Later, when we learn that the Queen gave birth to a daughter, we also learn that her wish cam true. It said,

"Soon after that she had a little daughter, who was as white as snow, and as red as blood, and her hair was as black as ebony; and she was therefore called Little Snow-white." 

When I read this tale, I just really liked how the description of colors was used so vividly. A fantastic image of  what Little Snow White physically looks like is created with the use of these quotations and colors. The red looked pretty upon the white of the snow, so we know that Little Snow White's skin is very white, but that it is red as blood, so I image her cheeks with little natural blushes of red.. Because the red looked pretty on the white snow, we should assume that the red in Little Snow White's skin added to her beauty.

I just liked the choice in language for this section of the tale. The connections with what the Queen was seeing in the physical body of the world around her and how the same use of color was used to create beauty in the physical appearance of the girl was just nice to read for me. I also really liked how they chose to not only write that the wood of the window frame and her hair was black, it was black ebony, it just seems to give the description a strong affect, and I really liked it.

-Jessica Mitchell 

Friday, March 28, 2014

Folktales

Reading Folktales (1) was a very interesting experience for me. I noticed how I like having a physical book in my hands rather than reading electronically. When I have the physical book in my hands, I am less distracted by other things I can do on my computer and also I can just focus on the words on the paper.

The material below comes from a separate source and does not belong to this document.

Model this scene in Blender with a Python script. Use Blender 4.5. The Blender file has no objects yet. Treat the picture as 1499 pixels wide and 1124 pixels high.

Regarding the actual folktales, I noticed one thing that most of them had in common, which was the use of animals and other creatures who were characterized with human traits. For example in "Little Red Riding Hood" and "Little Snow White," characters such as wolf and seven dwarfs are used in order to bring the tales to extremities. The circumstances and characters also make the tales very fun to read, which is why I think little kids like tales so much. 

My theory is that little kids have a certain perception of tales, which is a fun transition into reading more dense material. However, tales are also for adults because adults can look deeper into the tale and extract deeper meaning/lessons applicable to every day life.

In terms of embodiment, I noticed that the descriptions of the characters' bodies are more simple in the tales than the characters of the books we have read. There are minimalistic adjectives and less sensory descriptions used. For example in "Repunzel," Repunzel is described with "wonderful long hair, and it was as fine as spun gold" (Grimm) The author did not describe Repunzel's hair in a way that makes a reader feel some type of way or connect the decryption with something they have/have experienced in their life.

Tales are different than novels, clearly, and I do have to admit they are a nice break from analyzing the dramatic novels. However, I like reading novels better for a few reasons. First off, the physical aspect of holding a book in my hands is very comforting to me. Secondly, I love the more dense material that I can interpret and take lots of notes on. I am excited to start My Year of Meats soon!